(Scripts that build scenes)

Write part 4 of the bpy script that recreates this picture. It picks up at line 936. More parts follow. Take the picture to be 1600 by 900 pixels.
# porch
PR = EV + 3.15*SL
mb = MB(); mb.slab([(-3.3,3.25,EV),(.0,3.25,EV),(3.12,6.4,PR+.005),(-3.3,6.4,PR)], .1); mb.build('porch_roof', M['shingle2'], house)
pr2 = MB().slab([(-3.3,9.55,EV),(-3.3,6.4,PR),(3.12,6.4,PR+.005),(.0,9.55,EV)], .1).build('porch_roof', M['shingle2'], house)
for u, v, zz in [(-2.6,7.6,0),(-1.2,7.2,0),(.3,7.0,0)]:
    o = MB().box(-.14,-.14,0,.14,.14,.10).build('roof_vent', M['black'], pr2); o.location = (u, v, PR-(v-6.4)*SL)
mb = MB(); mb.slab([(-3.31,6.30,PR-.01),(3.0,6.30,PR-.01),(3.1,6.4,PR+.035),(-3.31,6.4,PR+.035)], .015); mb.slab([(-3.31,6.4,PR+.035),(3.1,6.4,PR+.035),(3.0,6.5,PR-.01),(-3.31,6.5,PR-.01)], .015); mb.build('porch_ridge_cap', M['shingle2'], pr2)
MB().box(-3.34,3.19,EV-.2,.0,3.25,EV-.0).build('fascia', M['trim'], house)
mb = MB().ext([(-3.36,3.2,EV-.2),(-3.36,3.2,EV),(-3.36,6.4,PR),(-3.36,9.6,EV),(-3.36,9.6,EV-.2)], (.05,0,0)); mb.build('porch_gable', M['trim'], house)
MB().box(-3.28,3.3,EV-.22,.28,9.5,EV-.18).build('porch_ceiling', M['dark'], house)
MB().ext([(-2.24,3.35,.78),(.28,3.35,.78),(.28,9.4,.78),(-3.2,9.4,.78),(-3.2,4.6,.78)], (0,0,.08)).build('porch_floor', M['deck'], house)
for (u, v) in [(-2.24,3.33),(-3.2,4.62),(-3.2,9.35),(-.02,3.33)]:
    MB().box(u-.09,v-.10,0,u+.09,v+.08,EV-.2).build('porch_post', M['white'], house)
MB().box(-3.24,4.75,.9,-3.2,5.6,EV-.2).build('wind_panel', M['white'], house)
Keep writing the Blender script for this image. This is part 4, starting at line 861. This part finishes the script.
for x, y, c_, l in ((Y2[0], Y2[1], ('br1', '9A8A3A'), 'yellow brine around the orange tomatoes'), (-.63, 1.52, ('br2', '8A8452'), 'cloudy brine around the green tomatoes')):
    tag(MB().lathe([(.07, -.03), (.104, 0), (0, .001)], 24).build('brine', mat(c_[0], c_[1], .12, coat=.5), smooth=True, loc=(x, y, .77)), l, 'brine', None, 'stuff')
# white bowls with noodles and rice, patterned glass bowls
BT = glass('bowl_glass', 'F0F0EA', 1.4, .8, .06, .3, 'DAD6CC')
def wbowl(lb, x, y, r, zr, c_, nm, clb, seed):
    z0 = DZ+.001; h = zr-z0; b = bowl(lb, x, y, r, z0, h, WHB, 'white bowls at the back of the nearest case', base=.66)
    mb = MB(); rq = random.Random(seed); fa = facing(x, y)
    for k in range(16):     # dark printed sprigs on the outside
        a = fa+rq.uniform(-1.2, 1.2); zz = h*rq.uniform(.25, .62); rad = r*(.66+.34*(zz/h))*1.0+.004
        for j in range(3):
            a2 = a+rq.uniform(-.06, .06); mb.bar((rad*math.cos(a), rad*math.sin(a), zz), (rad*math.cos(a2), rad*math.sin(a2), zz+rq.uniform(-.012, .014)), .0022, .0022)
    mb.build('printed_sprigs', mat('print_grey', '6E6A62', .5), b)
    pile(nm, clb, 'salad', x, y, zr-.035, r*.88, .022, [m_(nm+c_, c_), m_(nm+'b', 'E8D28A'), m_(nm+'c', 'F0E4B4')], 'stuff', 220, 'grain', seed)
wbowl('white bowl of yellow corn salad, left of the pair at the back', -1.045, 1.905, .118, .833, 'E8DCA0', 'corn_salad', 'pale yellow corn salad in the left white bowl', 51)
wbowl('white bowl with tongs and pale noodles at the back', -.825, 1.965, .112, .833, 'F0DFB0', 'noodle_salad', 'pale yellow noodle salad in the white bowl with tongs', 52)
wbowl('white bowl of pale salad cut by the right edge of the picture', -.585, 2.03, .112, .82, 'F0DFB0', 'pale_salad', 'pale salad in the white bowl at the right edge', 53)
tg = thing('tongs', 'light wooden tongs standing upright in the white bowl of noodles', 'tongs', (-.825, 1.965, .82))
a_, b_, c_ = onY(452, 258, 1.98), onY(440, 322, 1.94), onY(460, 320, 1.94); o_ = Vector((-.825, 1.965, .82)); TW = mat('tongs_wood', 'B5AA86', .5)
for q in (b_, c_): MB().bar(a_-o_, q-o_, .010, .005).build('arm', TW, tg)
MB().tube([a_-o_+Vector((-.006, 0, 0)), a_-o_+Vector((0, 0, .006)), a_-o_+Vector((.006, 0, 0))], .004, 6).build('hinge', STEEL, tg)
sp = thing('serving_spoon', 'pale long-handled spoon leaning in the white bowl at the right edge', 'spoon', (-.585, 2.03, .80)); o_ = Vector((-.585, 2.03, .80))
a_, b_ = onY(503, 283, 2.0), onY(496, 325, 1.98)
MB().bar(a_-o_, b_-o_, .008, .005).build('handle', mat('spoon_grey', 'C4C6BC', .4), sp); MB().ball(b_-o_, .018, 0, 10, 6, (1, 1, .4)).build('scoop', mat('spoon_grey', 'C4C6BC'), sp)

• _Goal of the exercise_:
Above are records; say how many of their lines contain the word "this", giving only the number.

• _Response below_:
2